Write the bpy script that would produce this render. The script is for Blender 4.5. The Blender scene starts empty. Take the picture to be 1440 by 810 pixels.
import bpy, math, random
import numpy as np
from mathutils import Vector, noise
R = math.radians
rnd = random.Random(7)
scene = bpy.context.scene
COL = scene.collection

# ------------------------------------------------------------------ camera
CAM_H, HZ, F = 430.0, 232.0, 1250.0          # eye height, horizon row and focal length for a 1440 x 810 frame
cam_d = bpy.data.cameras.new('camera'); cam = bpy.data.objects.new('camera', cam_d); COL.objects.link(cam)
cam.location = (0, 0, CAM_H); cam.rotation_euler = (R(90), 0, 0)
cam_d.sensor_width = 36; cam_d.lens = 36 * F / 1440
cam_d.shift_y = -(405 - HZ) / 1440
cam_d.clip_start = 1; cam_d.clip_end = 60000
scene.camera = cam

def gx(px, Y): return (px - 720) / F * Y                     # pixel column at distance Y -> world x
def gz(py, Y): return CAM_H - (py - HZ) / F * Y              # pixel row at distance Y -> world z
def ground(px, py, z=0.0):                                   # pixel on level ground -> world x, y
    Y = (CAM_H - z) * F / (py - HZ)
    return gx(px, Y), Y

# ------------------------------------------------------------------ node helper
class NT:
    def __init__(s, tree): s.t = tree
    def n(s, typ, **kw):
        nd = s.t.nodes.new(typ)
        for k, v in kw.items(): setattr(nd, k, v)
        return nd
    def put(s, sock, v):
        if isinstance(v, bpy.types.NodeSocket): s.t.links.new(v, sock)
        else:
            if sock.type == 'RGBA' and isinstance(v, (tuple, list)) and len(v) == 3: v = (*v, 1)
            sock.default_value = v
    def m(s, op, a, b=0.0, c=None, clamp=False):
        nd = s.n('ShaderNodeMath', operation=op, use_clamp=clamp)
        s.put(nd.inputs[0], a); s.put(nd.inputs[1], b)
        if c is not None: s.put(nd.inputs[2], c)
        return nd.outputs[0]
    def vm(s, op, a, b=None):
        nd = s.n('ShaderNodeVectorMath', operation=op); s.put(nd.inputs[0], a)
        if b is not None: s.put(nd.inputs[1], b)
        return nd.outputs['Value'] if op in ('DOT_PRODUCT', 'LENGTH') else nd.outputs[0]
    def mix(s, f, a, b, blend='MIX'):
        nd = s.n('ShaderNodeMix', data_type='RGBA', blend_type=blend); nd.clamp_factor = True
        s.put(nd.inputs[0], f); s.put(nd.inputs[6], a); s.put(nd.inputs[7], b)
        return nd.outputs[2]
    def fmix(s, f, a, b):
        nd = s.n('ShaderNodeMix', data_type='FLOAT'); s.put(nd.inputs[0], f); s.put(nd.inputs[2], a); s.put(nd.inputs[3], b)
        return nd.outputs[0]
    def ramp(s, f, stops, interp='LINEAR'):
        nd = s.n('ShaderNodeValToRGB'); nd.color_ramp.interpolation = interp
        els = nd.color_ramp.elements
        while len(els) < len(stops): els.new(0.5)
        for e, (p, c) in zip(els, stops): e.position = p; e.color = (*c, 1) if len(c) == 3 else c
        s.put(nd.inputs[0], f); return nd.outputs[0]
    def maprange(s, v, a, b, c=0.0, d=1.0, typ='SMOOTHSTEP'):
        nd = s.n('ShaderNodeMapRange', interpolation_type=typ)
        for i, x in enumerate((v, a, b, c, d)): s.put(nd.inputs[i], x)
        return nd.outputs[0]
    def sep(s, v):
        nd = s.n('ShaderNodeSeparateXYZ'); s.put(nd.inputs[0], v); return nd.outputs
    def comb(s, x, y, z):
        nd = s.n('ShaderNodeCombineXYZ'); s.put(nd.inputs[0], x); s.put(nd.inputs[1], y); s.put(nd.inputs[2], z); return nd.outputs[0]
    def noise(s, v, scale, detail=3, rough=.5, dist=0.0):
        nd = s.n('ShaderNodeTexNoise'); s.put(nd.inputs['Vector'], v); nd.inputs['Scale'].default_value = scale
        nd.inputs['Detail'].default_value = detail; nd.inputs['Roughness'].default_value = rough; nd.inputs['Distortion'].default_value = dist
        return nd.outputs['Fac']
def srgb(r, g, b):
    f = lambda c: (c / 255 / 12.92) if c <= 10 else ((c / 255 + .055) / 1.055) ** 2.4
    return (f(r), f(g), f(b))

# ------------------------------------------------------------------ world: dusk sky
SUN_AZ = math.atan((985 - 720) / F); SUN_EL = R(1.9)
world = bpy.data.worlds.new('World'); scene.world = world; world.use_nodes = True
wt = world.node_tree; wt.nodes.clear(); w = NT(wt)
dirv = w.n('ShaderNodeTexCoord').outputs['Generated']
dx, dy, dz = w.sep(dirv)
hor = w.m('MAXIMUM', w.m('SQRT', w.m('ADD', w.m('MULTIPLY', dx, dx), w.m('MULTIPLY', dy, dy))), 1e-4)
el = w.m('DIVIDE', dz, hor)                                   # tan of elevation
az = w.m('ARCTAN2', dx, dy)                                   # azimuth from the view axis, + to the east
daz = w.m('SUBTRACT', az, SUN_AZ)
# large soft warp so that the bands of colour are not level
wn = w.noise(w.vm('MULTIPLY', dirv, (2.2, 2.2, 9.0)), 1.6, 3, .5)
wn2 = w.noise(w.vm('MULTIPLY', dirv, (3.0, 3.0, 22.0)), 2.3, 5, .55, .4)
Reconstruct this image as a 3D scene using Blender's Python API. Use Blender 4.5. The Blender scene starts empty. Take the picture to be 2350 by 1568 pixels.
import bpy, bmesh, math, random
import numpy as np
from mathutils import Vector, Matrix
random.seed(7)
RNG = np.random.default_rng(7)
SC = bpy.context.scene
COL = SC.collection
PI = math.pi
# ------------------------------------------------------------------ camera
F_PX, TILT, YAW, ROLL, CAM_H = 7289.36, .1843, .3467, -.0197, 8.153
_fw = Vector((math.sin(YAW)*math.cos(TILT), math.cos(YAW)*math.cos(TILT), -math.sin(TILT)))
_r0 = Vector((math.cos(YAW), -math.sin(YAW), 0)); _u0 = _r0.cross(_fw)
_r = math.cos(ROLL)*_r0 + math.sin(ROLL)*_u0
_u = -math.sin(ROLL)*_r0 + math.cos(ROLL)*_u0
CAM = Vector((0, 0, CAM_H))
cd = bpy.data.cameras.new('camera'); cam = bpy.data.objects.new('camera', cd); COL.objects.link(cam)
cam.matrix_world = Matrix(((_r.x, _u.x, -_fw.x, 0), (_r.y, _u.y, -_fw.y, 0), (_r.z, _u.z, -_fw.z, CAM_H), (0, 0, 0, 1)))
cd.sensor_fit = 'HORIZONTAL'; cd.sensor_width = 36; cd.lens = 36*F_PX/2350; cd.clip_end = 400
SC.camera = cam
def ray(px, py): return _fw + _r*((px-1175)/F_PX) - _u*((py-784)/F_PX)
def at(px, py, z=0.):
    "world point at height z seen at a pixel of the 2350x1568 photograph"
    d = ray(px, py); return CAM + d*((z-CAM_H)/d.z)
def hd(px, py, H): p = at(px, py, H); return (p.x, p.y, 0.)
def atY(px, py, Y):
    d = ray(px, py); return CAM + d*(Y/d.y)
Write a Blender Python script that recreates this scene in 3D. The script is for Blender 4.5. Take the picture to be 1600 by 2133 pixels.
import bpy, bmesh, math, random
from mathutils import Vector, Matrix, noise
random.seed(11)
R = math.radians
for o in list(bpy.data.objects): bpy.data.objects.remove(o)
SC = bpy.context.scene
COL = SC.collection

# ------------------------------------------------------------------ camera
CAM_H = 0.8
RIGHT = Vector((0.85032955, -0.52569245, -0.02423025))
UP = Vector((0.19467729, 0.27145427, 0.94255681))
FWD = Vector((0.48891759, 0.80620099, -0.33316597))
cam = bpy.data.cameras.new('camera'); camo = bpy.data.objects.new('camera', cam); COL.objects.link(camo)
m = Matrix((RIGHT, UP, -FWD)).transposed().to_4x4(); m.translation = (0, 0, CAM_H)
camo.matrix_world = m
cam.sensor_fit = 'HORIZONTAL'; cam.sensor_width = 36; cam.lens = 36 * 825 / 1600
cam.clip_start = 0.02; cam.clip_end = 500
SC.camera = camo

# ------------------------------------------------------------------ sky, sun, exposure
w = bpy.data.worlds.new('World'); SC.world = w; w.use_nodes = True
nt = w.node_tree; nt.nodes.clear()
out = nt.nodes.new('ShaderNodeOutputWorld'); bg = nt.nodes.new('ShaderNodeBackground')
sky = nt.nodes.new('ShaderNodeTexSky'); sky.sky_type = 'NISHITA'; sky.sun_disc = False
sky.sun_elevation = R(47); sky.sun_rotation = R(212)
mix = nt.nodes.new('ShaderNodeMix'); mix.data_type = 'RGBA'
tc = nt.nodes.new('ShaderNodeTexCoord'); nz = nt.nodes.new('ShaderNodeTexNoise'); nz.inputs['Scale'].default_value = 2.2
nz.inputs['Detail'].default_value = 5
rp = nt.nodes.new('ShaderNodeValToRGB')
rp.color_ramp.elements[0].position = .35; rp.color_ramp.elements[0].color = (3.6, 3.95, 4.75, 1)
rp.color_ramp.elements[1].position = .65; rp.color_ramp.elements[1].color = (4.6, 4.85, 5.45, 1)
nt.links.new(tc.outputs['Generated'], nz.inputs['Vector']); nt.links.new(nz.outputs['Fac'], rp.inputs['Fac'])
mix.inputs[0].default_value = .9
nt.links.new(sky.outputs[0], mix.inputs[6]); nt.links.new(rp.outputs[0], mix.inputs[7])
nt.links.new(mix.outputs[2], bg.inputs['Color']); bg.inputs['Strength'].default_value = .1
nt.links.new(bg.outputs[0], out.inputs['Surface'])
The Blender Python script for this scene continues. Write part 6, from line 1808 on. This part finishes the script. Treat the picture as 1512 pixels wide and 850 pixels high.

········

Give back exactly the lines from the beginning of the records through the line containing "return gx(px, Y), Y", and only those.

Write the bpy script that would produce this render. The script is for Blender 4.5. The Blender scene starts empty. Take the picture to be 1440 by 810 pixels.
import bpy, math, random
import numpy as np
from mathutils import Vector, noise
R = math.radians
rnd = random.Random(7)
scene = bpy.context.scene
COL = scene.collection

# ------------------------------------------------------------------ camera
CAM_H, HZ, F = 430.0, 232.0, 1250.0          # eye height, horizon row and focal length for a 1440 x 810 frame
cam_d = bpy.data.cameras.new('camera'); cam = bpy.data.objects.new('camera', cam_d); COL.objects.link(cam)
cam.location = (0, 0, CAM_H); cam.rotation_euler = (R(90), 0, 0)
cam_d.sensor_width = 36; cam_d.lens = 36 * F / 1440
cam_d.shift_y = -(405 - HZ) / 1440
cam_d.clip_start = 1; cam_d.clip_end = 60000
scene.camera = cam

def gx(px, Y): return (px - 720) / F * Y                     # pixel column at distance Y -> world x
def gz(py, Y): return CAM_H - (py - HZ) / F * Y              # pixel row at distance Y -> world z
def ground(px, py, z=0.0):                                   # pixel on level ground -> world x, y
    Y = (CAM_H - z) * F / (py - HZ)
    return gx(px, Y), Y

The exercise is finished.